Portrait of Thomas Paine seated and holding a copy of the Rights of Man.
JCB Archive of Early American Images, Accession number: 4607, Record number:4607-001, Image publisher: for J. Ridgway, York Street, St. James’s Square, Image date:1791.
Thomas Paine (1737-1809) was an English-born political philosopher and revolutionary who was a strong advocate for the independence of 13 American colonies from Great Britain. He published his Pamphlet, Common Sense, in 1776 where he put forth the arguments behind his claim. Paine argued that it was absurd for an island to rule a Continent and that in order for America to avoid European conflicts, it needed to free itself from Great Britain’s rule. This shouldn’t be a matter of “no taxation without representation” anymore and must become something bigger. The American colonists had to capitalize on that. Also, Paine mentions distance and how far apart London and America are making it almost impossible for Great Britain to effectively govern its 13 colonies and even if they somehow are able to, they will do so for their benefit and not the Americans. that London was too far from America to rule it, and that the King and Parliament would inevitably rule for Britain’s benefit, not Americas. The book Paine is holding and pointing towards in the image is the Rights of Man, where he stresses over the legitimacy of a revolution if a ruling government isn’t capable of protecting the people’s natural rights anymore.
These views and arguments made their way to the 13 colonies and more than a decade later to France where the French Revolution took place between 1789-1799. This is where it gets interesting because as we talked about it in class, the Haitian (Saint Domingue) Revolution was not a mere effect of the French Revolution, far from it, but it was at the center of it. Saint Domingue was France’s most profitable colony and when the revolution issued “The Declaration of the Rights of Man and of the Citizen,” people in the colony began to hear about it and fear among the middle class whites grew. The document granted citizenship to free people in the colony and that was a good incentive in order to suppress revolts that were starting to erupt, but that wasn’t enough. The overthrow of the monarchy angered other European powers and they declared war on France led by Napoleon. As a way to finance the war, he tries to reestablish slavery and that didn’t sit well with the people of Haiti so they started to revolt even more. Now, it wasn’t just a matter of being a citizen of France but of your own nation and sharing similar natural rights and protections under the law such as life, liberty, and property. The French couldn’t hold on to Saint Domingue and the colony declared its independence in 1804. The events of a successful slave rebellion and decolonization of a place like Haiti was very shocking and unthinkable to many around the continent and in Europe that it was often overlooked.

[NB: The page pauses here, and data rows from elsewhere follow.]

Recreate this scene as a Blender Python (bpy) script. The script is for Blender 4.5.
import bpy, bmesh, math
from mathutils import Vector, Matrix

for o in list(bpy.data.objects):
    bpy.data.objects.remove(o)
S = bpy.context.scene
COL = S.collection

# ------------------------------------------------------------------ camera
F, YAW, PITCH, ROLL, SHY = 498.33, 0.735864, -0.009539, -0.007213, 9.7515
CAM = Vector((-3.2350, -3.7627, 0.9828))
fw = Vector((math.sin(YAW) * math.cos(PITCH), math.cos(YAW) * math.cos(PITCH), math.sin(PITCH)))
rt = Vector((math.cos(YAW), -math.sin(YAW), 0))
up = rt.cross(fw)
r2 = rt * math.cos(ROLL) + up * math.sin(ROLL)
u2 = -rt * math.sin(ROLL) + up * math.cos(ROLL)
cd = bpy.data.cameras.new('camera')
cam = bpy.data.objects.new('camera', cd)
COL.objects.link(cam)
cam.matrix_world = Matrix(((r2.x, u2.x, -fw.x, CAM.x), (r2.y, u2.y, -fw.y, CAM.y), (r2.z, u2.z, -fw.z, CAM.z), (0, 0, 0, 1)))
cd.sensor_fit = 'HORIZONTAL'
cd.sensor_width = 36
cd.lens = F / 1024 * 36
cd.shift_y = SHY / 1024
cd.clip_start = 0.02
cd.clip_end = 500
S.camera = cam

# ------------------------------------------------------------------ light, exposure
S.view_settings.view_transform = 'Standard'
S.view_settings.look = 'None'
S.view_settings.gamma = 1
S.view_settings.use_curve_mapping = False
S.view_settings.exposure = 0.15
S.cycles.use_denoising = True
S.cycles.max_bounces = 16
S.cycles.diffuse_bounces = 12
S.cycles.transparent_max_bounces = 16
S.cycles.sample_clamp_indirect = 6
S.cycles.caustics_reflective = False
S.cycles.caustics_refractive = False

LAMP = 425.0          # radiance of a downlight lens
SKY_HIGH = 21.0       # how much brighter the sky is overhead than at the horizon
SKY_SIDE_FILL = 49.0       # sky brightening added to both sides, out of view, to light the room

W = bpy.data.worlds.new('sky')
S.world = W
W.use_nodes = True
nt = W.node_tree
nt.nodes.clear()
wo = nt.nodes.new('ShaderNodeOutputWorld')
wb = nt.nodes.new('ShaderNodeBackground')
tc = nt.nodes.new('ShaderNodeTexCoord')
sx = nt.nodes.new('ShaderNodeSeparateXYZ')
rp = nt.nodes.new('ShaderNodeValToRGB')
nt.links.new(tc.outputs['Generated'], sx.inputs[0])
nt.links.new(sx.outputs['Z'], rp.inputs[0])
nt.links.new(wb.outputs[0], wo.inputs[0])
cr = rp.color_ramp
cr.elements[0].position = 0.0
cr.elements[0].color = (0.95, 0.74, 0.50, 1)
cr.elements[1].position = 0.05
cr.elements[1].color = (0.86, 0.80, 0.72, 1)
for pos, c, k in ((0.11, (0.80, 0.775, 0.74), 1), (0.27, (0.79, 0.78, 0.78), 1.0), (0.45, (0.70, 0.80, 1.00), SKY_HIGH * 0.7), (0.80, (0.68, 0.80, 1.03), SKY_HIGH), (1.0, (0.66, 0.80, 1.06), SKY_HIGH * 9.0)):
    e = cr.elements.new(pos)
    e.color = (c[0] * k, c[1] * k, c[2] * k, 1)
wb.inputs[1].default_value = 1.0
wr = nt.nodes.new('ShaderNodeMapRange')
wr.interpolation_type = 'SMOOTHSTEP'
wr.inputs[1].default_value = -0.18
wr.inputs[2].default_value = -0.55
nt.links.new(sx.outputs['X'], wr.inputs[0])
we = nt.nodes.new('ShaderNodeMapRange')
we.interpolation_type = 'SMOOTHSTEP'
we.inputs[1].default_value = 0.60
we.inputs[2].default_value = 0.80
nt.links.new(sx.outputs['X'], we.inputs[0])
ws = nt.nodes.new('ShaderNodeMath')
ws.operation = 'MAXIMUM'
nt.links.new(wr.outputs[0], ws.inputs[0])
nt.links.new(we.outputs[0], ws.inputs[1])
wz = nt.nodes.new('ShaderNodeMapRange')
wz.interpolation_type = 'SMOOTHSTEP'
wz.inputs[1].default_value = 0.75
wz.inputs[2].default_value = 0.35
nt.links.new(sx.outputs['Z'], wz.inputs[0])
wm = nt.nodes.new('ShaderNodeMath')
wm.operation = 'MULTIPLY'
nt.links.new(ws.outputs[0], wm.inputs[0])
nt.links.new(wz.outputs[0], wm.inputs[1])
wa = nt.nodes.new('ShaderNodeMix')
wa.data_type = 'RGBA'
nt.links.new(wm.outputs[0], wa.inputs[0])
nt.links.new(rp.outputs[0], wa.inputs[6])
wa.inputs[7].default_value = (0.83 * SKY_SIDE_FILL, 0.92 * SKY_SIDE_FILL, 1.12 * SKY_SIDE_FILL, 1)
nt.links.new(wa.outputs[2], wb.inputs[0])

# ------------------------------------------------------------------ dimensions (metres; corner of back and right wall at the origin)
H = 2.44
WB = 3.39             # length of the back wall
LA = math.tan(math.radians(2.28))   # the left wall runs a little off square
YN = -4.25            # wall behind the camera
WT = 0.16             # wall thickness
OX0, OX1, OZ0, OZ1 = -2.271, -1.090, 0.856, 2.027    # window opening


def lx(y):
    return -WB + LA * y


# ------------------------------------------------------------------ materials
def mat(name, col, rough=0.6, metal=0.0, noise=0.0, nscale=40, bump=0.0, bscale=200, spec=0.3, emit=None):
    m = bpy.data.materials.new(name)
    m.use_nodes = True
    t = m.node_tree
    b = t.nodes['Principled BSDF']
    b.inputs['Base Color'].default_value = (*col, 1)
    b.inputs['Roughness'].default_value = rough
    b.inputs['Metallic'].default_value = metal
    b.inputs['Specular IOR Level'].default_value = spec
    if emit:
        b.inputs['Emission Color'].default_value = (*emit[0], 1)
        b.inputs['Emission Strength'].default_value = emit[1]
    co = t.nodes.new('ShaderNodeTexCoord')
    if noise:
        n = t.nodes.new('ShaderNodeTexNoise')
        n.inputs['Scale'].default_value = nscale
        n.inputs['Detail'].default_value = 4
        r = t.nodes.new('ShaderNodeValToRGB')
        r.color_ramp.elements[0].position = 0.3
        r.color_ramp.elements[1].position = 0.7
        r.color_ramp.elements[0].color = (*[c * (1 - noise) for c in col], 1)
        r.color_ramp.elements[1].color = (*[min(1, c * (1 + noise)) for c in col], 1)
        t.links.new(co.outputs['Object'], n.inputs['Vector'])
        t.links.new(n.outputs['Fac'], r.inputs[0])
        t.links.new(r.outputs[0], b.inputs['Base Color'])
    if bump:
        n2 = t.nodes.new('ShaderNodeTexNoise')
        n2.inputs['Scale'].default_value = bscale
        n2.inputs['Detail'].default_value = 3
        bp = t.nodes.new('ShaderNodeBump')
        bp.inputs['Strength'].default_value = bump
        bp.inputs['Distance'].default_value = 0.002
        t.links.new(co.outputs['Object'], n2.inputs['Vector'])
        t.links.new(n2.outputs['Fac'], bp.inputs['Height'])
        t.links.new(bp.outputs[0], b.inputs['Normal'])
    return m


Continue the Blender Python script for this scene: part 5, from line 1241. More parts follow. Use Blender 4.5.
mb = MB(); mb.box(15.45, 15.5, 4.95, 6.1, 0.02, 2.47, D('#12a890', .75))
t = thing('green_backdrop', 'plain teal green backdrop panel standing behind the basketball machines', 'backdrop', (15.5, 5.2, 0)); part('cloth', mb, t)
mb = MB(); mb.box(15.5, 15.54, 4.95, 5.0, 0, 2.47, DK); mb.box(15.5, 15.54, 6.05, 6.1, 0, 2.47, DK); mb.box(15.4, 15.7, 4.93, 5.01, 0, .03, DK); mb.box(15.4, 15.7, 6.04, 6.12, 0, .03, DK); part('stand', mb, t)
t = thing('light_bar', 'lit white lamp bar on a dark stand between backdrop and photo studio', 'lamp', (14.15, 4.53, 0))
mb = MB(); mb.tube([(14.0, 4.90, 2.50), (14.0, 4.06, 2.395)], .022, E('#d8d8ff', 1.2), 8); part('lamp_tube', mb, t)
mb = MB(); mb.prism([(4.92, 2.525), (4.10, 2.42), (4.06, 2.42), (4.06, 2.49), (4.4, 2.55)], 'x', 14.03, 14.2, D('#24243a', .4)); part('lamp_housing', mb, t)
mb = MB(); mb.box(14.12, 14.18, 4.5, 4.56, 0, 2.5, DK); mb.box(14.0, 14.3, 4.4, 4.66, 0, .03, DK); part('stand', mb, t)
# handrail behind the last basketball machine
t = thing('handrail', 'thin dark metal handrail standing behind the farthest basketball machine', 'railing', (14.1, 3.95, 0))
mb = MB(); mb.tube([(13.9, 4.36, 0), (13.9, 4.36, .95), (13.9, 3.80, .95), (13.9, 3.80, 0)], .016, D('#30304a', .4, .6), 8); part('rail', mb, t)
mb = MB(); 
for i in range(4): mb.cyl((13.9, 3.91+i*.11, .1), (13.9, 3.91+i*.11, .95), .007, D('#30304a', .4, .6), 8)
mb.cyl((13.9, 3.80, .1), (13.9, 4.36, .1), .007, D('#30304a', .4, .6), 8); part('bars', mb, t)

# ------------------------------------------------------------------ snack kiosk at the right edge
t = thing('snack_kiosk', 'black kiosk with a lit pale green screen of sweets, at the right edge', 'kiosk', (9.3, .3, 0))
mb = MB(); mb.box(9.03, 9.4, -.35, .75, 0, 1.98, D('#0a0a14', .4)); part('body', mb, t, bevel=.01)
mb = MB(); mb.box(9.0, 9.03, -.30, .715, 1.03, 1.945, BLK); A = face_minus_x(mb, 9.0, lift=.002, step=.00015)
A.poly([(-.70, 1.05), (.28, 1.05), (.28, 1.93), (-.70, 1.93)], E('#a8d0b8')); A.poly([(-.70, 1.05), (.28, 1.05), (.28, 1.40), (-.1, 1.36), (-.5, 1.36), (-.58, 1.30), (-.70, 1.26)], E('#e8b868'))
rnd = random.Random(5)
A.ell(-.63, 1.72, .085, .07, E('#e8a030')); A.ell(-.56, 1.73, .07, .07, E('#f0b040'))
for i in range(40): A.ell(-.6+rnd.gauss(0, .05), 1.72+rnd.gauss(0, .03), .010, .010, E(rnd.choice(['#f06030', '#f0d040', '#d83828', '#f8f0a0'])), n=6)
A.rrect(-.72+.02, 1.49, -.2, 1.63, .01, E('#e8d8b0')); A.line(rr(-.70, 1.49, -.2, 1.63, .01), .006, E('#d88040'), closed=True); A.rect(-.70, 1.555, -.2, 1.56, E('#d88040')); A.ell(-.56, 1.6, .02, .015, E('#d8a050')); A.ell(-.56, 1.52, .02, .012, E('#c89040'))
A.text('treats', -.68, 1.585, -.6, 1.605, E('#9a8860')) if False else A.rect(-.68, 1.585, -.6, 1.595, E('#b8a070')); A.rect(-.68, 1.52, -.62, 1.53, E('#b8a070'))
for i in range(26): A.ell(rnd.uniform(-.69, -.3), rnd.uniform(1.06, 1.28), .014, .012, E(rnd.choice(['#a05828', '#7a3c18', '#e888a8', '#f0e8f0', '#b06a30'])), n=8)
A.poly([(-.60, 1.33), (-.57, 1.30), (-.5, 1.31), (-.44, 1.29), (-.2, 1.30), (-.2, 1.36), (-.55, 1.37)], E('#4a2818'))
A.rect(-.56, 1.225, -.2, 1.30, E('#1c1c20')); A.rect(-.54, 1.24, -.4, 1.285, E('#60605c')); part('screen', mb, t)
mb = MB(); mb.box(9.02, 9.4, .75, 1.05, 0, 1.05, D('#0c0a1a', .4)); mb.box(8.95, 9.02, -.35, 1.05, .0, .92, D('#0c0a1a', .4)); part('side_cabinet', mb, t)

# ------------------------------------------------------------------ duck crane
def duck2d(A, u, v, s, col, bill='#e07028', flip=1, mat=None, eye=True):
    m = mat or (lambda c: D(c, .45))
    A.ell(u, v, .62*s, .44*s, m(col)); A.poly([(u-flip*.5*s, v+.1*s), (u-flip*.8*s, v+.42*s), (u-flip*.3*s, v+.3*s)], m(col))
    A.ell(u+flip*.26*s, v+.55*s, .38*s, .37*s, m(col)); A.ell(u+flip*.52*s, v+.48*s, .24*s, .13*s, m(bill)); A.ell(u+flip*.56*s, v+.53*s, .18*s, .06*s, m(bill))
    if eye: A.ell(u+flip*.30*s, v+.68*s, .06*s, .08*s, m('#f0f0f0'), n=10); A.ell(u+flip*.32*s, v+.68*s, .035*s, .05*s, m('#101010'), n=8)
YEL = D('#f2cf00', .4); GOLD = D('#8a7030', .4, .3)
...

History isn’t something that takes place overnight, instead it’s a compilation of events that happen over the course of a lifetime. That’s why you can’t alway pinpoint at a single origin of a revolution or war because in the grand scheme of things, it takes a network of events for them to happen. The same can be said about the Latin American independence movement even with Thomas Paine in the picture. His work and ideas might have triggered a thought that had been looming around for a while and just lacked proper execution. The Tupac Amaru Rebellion (1780) was an attempt at seeking independence that ultimately failed.
Work Cited:
- Dawson, Alexander. Latin America since Independence: A History with Primary Sources. 3rd ed. New York: Routledge, 2022.
- Wood, James A. and Anna Rose Alexander, editors. Problems in Modern Latin American History: Sources and Interpretations. 5th ed. Lanham: Rowman & Littlefield, 2019.